His son Nusrat Badr, the lyricist associated with films such as Devdas (2002) and Saawariya (2007), had died in 2020. Nusrat often recounted how the actor Dilip Kumar, on learning that he was Bashir Badr’s son, wrote down the poet’s famous memory couplet instead of merely signing an autograph.

That memory returns with heartbreaking force. In one of his last public appearances, a television interview in February 2018, Badr struggled to recall even his own celebrated verses. The poet who had spent a lifetime preserving memories in language appeared trapped within their gradual disappearance. And yet perhaps poets survive precisely this way, through the memories of others.

Saath sandookon mein bhar kar dafn kar do nafratein, Aaj insaan ko mohabbat ki zaroorat hai bahut.

(Bury all hatred inside seven chests; Humanity needs love far more today.)

In the end, that may remain Badr’s greatest legacy: not merely memorable poetry, but the insistence that gentleness itself is a form of resistance. In an age increasingly defined by outrage, ideological certitude, and public cruelty, he continued to defend gentleness. From burnt manuscripts and communal violence to love, memory and moral tenderness, Bashir Badr turned everyday human experience into poetry that outlived forgetting.

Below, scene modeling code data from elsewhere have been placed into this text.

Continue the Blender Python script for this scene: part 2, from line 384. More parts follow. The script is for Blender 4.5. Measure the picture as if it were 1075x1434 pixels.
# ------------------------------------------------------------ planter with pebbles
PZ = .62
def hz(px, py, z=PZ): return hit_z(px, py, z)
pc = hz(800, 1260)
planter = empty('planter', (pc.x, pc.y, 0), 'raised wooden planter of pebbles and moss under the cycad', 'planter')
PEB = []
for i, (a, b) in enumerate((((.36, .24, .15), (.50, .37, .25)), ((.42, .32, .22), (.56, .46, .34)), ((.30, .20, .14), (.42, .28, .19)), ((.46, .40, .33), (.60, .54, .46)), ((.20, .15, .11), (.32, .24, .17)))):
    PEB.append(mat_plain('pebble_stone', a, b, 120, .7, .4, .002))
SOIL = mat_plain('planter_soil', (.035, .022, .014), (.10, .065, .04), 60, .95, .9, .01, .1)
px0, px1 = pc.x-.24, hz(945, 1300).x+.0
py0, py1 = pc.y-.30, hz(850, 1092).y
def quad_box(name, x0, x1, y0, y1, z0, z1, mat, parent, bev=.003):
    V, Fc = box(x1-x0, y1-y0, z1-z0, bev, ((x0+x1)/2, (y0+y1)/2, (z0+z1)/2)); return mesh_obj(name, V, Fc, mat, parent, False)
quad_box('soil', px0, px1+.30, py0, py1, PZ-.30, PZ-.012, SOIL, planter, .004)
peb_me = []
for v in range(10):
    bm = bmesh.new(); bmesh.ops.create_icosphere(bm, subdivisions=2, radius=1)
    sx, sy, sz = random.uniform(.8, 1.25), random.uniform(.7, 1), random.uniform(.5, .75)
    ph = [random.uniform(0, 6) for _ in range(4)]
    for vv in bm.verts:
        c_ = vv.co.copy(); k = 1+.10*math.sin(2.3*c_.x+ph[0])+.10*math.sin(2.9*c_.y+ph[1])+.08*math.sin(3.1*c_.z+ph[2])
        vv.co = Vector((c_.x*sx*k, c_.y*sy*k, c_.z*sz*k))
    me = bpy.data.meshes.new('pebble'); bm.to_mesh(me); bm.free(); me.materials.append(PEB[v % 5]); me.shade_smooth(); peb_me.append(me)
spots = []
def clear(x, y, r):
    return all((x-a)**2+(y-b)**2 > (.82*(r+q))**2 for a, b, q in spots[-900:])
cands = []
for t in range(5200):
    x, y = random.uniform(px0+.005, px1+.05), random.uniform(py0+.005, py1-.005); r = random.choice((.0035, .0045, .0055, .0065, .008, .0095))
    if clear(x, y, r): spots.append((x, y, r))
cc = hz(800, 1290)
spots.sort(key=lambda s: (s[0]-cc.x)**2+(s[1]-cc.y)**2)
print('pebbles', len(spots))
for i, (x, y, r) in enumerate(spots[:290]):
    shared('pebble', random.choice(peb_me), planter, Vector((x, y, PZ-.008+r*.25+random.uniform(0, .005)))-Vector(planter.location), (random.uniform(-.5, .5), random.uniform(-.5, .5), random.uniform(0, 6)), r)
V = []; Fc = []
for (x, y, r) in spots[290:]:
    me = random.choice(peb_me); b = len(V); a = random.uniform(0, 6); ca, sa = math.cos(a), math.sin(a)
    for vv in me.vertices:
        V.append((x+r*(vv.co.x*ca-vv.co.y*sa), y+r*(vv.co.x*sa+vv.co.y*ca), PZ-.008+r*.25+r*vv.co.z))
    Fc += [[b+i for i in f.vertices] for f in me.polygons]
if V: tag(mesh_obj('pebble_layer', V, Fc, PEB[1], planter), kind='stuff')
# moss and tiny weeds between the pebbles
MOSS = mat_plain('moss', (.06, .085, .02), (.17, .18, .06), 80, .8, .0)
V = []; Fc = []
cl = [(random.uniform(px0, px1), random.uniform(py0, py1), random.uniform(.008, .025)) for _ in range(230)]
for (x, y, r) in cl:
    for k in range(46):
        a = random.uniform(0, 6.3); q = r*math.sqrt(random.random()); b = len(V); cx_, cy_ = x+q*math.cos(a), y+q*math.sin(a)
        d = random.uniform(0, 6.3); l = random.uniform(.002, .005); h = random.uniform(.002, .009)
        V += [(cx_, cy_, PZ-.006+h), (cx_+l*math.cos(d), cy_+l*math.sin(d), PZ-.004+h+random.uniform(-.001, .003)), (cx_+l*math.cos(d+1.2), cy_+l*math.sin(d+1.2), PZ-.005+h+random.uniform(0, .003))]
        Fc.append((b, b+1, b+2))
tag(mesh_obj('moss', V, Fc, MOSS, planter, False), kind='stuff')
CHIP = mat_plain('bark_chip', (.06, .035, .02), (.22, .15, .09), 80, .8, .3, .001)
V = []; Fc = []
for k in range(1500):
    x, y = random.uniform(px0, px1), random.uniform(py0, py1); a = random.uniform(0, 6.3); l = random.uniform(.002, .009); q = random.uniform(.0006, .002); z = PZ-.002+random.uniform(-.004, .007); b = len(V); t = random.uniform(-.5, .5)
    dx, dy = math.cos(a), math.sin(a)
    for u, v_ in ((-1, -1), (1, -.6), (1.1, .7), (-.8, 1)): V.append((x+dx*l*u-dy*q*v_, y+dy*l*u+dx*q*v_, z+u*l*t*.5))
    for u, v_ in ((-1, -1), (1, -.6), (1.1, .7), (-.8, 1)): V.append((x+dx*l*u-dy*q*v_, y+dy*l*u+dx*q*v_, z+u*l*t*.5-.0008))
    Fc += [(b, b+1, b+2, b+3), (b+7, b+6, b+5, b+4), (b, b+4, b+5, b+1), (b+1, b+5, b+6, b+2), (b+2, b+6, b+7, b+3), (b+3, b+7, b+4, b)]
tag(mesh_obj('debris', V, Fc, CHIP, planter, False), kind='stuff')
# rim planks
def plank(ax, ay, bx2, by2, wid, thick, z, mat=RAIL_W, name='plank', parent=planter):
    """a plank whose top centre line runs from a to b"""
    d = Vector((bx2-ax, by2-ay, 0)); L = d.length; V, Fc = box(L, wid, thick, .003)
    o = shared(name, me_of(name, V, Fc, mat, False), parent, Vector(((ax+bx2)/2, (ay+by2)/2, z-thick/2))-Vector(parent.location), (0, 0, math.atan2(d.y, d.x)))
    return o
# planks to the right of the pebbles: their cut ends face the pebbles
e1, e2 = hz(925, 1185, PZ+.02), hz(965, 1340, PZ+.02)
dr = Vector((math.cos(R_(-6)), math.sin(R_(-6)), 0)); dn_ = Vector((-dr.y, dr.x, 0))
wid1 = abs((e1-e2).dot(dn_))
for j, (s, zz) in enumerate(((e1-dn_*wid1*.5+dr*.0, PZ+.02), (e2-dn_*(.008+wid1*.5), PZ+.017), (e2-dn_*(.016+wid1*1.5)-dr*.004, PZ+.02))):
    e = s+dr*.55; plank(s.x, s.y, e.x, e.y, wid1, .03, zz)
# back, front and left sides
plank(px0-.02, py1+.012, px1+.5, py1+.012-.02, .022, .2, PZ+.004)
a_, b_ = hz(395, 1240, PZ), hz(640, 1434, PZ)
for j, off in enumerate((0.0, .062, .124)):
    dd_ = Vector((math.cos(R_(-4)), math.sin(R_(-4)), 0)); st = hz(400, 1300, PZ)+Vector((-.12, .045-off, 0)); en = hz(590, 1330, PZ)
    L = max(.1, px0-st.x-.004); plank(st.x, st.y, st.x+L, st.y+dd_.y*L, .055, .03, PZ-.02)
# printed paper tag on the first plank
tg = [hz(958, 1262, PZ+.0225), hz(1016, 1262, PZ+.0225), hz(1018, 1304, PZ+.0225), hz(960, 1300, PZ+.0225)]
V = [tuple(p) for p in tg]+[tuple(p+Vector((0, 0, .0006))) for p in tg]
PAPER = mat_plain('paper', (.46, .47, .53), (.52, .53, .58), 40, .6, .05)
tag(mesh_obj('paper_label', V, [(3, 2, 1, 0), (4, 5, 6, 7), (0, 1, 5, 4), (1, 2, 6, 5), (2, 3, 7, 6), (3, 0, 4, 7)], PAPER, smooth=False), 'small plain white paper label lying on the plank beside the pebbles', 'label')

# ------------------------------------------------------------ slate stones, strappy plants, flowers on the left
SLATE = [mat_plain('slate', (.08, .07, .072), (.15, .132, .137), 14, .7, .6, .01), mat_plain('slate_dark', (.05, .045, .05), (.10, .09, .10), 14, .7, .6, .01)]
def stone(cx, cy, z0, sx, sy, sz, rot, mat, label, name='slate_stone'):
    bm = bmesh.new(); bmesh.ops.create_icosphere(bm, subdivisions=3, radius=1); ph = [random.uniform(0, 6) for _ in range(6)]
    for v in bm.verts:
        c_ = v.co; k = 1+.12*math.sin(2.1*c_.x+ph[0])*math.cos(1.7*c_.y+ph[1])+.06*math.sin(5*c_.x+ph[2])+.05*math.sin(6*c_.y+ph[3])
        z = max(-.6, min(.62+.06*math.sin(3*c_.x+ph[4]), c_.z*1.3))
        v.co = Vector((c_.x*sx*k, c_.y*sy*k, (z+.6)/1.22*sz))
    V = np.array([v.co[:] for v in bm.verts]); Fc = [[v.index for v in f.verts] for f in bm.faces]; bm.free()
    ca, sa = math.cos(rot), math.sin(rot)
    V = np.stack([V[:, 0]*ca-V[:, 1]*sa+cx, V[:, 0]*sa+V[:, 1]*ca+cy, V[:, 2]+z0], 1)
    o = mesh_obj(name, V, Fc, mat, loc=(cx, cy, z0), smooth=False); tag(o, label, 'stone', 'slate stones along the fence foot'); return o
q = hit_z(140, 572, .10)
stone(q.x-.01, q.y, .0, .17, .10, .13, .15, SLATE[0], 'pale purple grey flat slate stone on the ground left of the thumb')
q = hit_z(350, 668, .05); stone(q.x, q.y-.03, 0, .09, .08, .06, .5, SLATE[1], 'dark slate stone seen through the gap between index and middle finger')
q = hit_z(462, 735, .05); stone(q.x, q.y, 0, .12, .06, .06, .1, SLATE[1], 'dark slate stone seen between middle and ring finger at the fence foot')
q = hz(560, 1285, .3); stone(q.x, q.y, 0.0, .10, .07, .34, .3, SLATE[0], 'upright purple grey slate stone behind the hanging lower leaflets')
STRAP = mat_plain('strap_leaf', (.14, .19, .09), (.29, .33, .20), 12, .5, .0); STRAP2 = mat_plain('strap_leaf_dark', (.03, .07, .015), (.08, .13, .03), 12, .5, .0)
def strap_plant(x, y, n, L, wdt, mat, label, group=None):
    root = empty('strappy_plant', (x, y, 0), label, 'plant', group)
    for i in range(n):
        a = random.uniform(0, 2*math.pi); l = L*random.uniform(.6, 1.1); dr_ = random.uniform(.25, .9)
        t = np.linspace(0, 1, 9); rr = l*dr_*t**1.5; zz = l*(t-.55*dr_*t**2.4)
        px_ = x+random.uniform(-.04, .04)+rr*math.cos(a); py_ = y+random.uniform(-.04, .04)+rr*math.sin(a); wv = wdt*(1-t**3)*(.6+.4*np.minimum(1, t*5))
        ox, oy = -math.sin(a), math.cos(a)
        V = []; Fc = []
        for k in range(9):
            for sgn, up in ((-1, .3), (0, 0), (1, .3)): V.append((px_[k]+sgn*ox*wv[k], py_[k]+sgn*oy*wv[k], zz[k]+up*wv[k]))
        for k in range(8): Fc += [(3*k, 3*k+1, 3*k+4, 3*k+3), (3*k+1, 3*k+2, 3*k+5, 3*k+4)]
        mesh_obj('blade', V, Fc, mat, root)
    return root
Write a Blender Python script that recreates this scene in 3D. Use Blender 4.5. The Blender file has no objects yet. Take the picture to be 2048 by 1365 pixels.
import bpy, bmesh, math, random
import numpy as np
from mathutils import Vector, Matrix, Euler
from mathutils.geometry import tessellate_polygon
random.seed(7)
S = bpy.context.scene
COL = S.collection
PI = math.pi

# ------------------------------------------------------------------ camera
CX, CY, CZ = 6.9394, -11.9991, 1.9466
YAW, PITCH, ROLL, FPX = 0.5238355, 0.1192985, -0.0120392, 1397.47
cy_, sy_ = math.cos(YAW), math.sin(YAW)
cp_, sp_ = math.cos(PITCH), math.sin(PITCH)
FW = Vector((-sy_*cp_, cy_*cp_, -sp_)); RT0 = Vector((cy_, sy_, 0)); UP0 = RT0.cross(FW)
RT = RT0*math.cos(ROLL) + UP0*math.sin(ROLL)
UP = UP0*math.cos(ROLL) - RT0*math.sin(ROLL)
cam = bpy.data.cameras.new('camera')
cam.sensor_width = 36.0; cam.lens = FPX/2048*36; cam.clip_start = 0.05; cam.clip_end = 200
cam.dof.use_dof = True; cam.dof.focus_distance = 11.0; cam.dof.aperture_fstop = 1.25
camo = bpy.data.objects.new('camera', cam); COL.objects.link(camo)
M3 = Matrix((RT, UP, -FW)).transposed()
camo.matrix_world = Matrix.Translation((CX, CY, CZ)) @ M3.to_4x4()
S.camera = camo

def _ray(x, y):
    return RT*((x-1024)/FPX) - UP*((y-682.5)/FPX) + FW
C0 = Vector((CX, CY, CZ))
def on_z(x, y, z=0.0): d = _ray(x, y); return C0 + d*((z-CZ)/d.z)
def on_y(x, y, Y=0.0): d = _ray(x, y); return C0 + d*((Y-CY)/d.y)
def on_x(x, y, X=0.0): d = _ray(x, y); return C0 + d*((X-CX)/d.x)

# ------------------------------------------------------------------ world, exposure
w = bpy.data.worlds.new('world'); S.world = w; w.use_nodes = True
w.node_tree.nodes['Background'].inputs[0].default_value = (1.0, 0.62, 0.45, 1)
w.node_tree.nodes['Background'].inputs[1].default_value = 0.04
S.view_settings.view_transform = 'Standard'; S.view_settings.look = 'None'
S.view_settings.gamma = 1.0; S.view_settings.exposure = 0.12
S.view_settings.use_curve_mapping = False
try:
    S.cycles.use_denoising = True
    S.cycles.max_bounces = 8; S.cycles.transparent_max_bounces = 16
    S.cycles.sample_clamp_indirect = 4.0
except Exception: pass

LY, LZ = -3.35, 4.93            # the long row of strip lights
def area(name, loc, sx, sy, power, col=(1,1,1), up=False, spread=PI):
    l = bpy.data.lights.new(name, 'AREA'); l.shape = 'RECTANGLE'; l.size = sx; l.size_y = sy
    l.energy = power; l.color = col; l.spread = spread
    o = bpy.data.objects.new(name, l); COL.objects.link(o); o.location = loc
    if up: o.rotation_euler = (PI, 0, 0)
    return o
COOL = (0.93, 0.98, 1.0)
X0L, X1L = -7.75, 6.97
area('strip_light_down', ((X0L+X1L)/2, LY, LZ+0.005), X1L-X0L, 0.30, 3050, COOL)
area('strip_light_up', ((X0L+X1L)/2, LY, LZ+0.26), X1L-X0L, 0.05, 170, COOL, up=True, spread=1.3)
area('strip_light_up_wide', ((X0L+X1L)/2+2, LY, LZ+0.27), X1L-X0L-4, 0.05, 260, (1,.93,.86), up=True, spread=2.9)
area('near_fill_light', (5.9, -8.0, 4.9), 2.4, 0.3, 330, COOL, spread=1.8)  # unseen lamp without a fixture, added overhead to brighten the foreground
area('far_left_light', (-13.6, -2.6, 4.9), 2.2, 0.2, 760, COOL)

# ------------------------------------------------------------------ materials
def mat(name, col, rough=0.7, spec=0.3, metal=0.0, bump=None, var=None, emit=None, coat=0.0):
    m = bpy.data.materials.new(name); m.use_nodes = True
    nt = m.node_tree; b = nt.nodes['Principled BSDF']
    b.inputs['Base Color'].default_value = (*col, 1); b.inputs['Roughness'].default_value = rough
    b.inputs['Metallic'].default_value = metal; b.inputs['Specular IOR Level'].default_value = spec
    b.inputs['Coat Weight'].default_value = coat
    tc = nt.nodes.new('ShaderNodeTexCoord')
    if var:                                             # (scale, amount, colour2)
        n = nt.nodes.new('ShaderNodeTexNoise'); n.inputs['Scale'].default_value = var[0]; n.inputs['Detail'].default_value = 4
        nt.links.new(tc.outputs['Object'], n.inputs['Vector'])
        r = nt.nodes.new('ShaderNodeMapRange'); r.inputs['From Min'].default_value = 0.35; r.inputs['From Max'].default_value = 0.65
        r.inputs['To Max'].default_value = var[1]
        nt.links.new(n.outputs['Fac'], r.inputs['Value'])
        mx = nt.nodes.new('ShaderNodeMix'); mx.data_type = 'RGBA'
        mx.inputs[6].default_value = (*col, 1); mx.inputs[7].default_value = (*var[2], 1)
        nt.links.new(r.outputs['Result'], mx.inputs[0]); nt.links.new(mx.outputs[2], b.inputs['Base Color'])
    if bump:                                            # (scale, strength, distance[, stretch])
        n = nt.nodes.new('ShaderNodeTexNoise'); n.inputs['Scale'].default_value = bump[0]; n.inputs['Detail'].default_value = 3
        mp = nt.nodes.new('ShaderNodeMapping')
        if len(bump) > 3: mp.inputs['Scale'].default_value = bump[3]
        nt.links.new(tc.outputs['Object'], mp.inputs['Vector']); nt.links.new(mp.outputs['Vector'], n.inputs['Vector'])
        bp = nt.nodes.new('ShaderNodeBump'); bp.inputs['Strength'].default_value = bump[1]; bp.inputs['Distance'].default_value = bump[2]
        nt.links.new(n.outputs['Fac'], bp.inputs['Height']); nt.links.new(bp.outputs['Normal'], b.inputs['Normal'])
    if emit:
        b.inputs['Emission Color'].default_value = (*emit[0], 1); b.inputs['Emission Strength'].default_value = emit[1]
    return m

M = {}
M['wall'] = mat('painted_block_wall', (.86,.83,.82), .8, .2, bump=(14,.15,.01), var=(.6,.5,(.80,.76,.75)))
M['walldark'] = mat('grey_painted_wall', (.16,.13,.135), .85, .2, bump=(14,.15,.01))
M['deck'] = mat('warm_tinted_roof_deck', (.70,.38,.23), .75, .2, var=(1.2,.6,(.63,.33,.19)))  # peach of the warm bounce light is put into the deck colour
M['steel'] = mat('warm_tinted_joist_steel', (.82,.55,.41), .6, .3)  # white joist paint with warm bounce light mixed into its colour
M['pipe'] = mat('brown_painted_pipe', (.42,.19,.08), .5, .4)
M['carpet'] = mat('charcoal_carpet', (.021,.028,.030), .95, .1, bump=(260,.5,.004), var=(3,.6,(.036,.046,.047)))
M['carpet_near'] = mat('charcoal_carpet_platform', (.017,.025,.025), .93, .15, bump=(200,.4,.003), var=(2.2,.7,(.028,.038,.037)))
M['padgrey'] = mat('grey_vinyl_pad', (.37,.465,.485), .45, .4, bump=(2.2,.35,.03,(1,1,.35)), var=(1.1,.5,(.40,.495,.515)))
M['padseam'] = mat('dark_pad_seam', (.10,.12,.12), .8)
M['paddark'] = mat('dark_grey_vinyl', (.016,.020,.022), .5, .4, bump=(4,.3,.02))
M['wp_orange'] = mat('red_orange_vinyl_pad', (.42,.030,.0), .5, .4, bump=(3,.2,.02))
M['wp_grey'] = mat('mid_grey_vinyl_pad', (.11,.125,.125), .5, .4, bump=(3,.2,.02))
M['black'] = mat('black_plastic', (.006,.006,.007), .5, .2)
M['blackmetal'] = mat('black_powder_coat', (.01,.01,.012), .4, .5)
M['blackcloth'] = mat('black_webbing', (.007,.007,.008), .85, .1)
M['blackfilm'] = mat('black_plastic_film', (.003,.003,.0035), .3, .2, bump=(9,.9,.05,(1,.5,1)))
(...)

He once described poetry as “the voice of the universe speaking through the human heart”. His own poetry did precisely that. Badr may well remain the most publicly remembered Urdu poet of contemporary India, not because he simplified poetry, but because he restored it to ordinary human speech. Literary scholars admired his craft; ordinary people remembered his couplets by heart. His verses dissolved the distance between literature and life. They could survive equally in Parliament, court judgments, cinema, tea stalls, heartbreak, and memory. Such endurance belongs not to popularity alone, but to poetry that has entered the shared cultural bloodstream.

Bashir Badr deserved a farewell befitting his stature. When a society does not adequately honour its leading poets, it raises questions about the place of cultural memory in public life.